Guitar Pro 6 was released last Thursday, and this upgrade is a total reinvention and reimagining of version 5.  From the moment of the first sight of the GP6 splash screen, you know you are in for a much more wild, but refined, ride:


You can write your own guitar TABS with Guitar Pro 6.  The editing tool are conveniently located and easy to use.  You create the TAB, and GP6 will write the rest of the standard notation for you.

You can also find sites online where other users have uploaded their GP6 TABS for you to download them and “play” them in Guitar Pro.  You can slow down any part of the music.  Learning new songs at your speed and pace with GP6 makes it a great tool in your virtual guitar gig bag arsenal. 

It’s a pretty wild experience to hit the space key on your keyboard and have your TAB come to life as Guitar Pro plays, and highlights, the music for you!  You can also print out the TABs for take-it-with-you convenience.

You can even re-edit TABs you downloaded from the internet.  Maybe you found a mistake or you want to add a new orchestral part — with Guitar Pro 6 — making music you way is super easy and keen fun:  Drag.  Drop.  Done.

You can highlight certain instruments to have only them play for being heard.  You can make your own mix to bring the drums to the forefront.  The black box in the color timeline indicates which instrument is in the live window view and where, in the measure, the song is currently playing:

Here’s the instruments breakout for the smash Guns N’ Roses hit “Sweet Child O’ Mine” and you can see how the person who created this excellent TAB named each instrument after the superstar playing it — and that makes it really easy for you to pick out the player you want to hear in the mix.  Just click the name to listen and you can click on a new instrument during live playback, too:

Guitar Pro 6’s greatest advancement is in the enhancement of its Real Sound Engine (RSE) audio playback.  Here’s the RSE blurp from the GP6 website:

The RSE (Realistic Sound Engine) technology includes the realistic studio recordings of instruments, as well as some effect modelisations that are the result of years of research.

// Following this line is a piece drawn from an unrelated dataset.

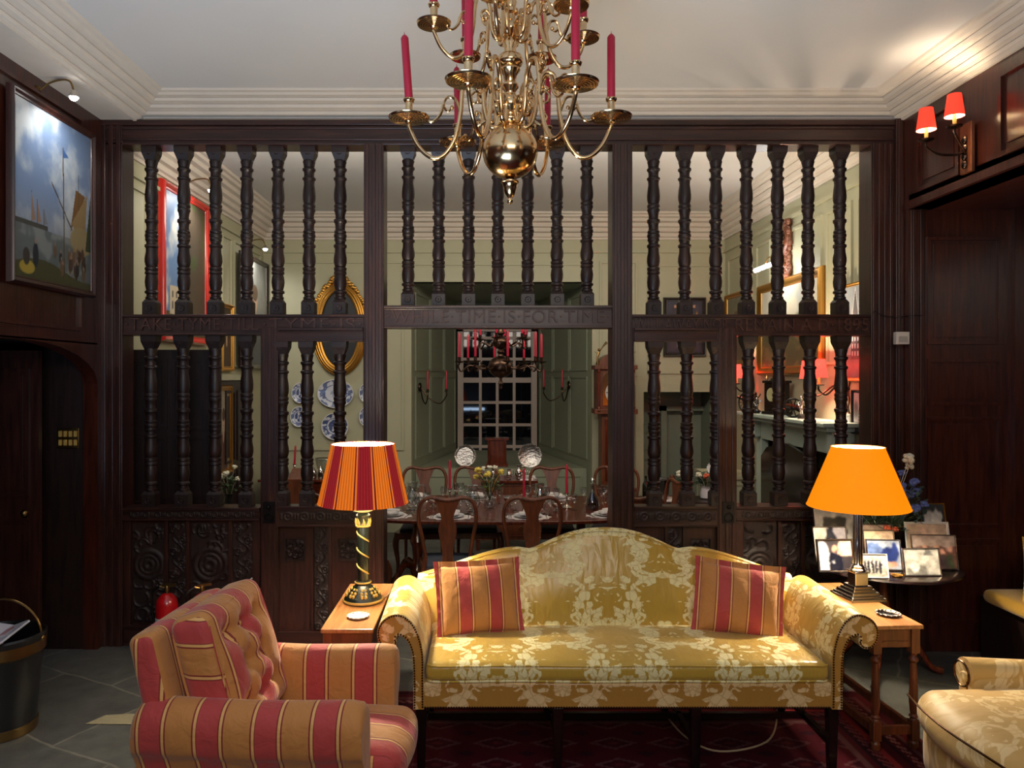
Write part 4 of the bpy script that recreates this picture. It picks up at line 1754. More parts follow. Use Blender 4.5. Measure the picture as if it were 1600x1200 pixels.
def damask_chair():
    t = thing('armchair', 'cream gold damask armchair partly seen at the right edge', 'armchair', (2.35, 3.10, 0), PI)
    mb = MB()

    def rnd(p, u, v, w_):
        if u > 0:
            p.x -= .07 * v * v
        return p
    mb.soft((.02, 0, .42), (.88, .76, .16), .07, 18, (.05, 0, .03), rnd)
    mb.build('seat_cushion', D_CHAIR, t, angle=180)
    mb = MB()
    mb.soft((-.0, 0, .24), (.86, .78, .24), .05, 12, (.04, 0, 0), rnd)
    mb.build('base', D_CHAIR, t, angle=60)
    mb = MB()
    pts = []
    for y in np.linspace(-.36, .36, 16):
        pts.append((.505 - .07 * (y / .38) ** 2, y, .487 - .02 * (abs(y) / .36) ** 3))
    mb.tube(pts, .0055, 6)
    pts = [(x, sg * .385, .475) for sg in (1,) for x in np.linspace(-.3, .3, 10)]
    mb.build('piping', NAILS, t)
    for sg in (-1, 1):
        mb = MB()
        Mx = Matrix.Identity(3)
        mb.soft((-.17, sg * .42, .44), (.66, .12, .24), .05, 12, (0, .01, .0))
        mb.tube([(x, sg * .43, .535 + .012 * math.sin(x * 4)) for x in np.linspace(-.5, .145, 14)], .066, 18)
        mb.build('arm', D_CHAIR, t, angle=60)
        mb = MB()
        mb.torus((.158, sg * .43, .535), .056, .005, RY(PI / 2), 24, 6)
        mb.tube([(.17, sg * .37, .52), (.17, sg * .37, .40)], .004, 6)
        mb.build('piping', NAILS, t)
    mb = MB()
    mb.soft((-.48, 0, .66), (.18, .80, .66), .07, 12, (.03, 0, .03), None, RY(math.radians(-10)))
    mb.build('back', D_CHAIR, t, angle=70)
    for x in (-.36, .34):
        for y in (-.3, .3):
            mb = MB()
            mb.lathe([(.016, 0), (.02, .02), (.024, .14)], (x, y, 0), 12)
            mb.build('leg', WALNUT, t)
    return t


damask_chair()


# ------------------------------------------------------------ side tables
def side_table(label, loc, rotz, w, d, h, cat='table'):
    t = thing('side_table', label, cat, loc, rotz)
    mb = MB()
    mb.box(-w / 2, w / 2, -d / 2, d / 2, h - .022, h)
    mb.build('table_top', TABLETOP, t, smooth=False, bevel=.005)
    mb = MB()
    a, b_ = w / 2 - .03, d / 2 - .04
    for y in (-b_, b_):
        mb.box(-a, a, y - .011, y + .011, h - .12, h - .022)
        mb.box(-a + .03, a - .03, y - .015, y + .015, h - .095, h - .085)
    for x in (-a, a):
        mb.box(x - .011, x + .011, -b_, b_, h - .12, h - .022)
    mb.build('apron', WALNUT, t, smooth=False, bevel=.002)
    s = h / .65
    for x in (-a, a):
        for y in (-b_, b_):
            mb = MB()
            mb.box(x - .022, x + .022, y - .022, y + .022, h - .15, h - .022)
            mb.lathe([(.02, h - .15), (.012, h - .165), (.024, h - .18), (.024, h - .19), (.015, h - .20), (.018, h - .25), (.0215, h - .40), (.017, .20), (.014, .19), (.024, .178), (.014, .17), (.02, .16)], (x, y, 0), 14)
            mb.box(x - .021, x + .021, y - .021, y + .021, .06, .16)
            mb.lathe([(.014, 0), (.024, .02), (.024, .045), (.014, .06)], (x, y, 0), 12)
            mb.build('leg', WALNUT, t, bevel=.002)
    mb = MB()
    for y in (-b_, b_):
        mb.box(-a, a, y - .012, y + .012, .09, .13)
    for x in (-a, a):
        mb.box(x - .012, x + .012, -b_, b_, .09, .13)
    mb.build('stretcher', WALNUT, t, smooth=False)
    return t


side_table('narrow oak side table between the striped armchair and the sofa', (-.68, 4.215, 0), 0, .262, .84, .65)
side_table('narrow oak side table at the right end of the sofa', (2.055, 4.25, 0), math.radians(3.5), .26, .80, .65)


# ------------------------------------------------------------ table lamps
def shade(t, r0, r1, z0, z1, mat):
    mb = MB()
    mb.lathe([(r0, z0), (r0 - .0, z0 + .004), (r1, z1 - .004), (r1, z1)], seg=96, cap=False)
    o = mb.build('lamp_shade', mat, t, loc=(0, 0, 0))
    mb = MB()
    mb.lathe([(r0 - .003, z0 + .002), (r1 - .003, z1 - .002)], seg=64, cap=False)
    mb.build('shade_lining', LINING, o)
    mb = MB()
    mb.torus((0, 0, z0), r0, .0035, None, 64, 6)
    mb.torus((0, 0, z1), r1, .003, None, 64, 6)
    mb.build('shade_trim', mat, o)
    mb = MB()
    mb.ball((0, 0, (z0 + z1) / 2 + .0), .022, (1, 1, 1.2), 14)
    mb.lathe([(.013, (z0 + z1) / 2 - .08), (.013, (z0 + z1) / 2 - .026)], seg=10)
    mb.build('bulb', BULB, t)
    mb = MB()
    for k in range(3):
        a = 2 * PI * k / 3
        mb.tube([(0, 0, z1 - .03), (r1 * math.cos(a), r1 * math.sin(a), z1 - .002)], .002, 5)
    mb.build('shade_carrier', OLDBRASS, t)


lp = thing('table_lamp', 'lit table lamp with a red and orange striped pleated shade on a black column', 'lamp', (-.675, 4.27, .65))
mb = MB()
mb.lathe([(.106, 0), (.108, .012), (.104, .02), (.100, .028), (.095, .032), (.075, .065), (.045, .092), (.038, .10), (.044, .106), (.04, .114), (.03, .118), (.032, .13), (.033, .41), (.03, .415), (.033, .425), (.035, .43), (.03, .44), (.034, .47), (.04, .48), (.03, .49), (.012, .50), (.012, .56)], seg=40)
mb.build('column', DKGREEN, lp)
mb = MB()
mb.lathe([(.109, .006), (.111, .014), (.107, .02), (.103, .014), (.10, .006)], seg=40)
mb.torus((0, 0, .108), .043, .005, None, 28, 6)
mb.torus((0, 0, .42), .036, .006, None, 28, 6)
for k in range(8):
    a = 2 * PI * k / 8 + .2
    M_ = RZ(a)
    # leaf swags on the foot
    for dz, dr, ww in ((0, 0, .017), (.014, -.014, .02), (.028, -.03, .014)):
        for sg in (-1, 1):
            c = M_ @ Vector((.089 + dr, sg * ww * .6, .044 + dz))
            mb.ball(c, .012, (.8, .8, .9), 8)
    # crown leaves
    mb.tube([M_ @ Vector((.034, 0, .425)), M_ @ Vector((.040, .004, .445)), M_ @ Vector((.042, 0, .465))], [.008, .007, .001], 6)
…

You’ll get access to over a hundred soundbanks, and over fifty effects pedals and amps. We provide many presets for all styles, and you can also configure your own effect chains. You can apply a mastering to the final result, with a compressor-limiter, a reverb, and a 10-track equalizer.
You can also listen to your scores in MIDI sound.

If you do any musical computer work, you’ve been exposed to lots of horrible sounding MIDI instruments and voicings — but with GP6’s RSE technology, your ears won’t bleed — because the modeled sound is rich, full and rounded.  You can create an entire concert in your computer.

Guitar Pro is the industry standard for writing and sharing guitar TABs and the upgrade to version 6 is worth the limited-time special pricing of $30. 

If you’re new to Guitar Pro, you won’t go wrong jumping on version 6 right now — future updates to the software are automatically streamed to your computer and that makes for an invisible and delightful musical experience.

3 Comments

  1. The full price of $60 isn’t too bad either!
    It looks amazing for that low of a price, actually.

  2. I agree, Gordon. The “full price” is incredibly cheap — especially when you consider how many Guitar Pro TABs are already out there waiting for you to download.
    Hal Leonard at GuitarInstructor.com charges a dollar for a TABbed song — it’s a 100% professionally done TAB job, though — but you can only print it once.
    If you want to increase your songs library, you can quickly see how much Guitar Pro will save you in the long run — as long as the TABs are good. People vote on the quality of uploaded TABs, so the “more stars” the better the transcription.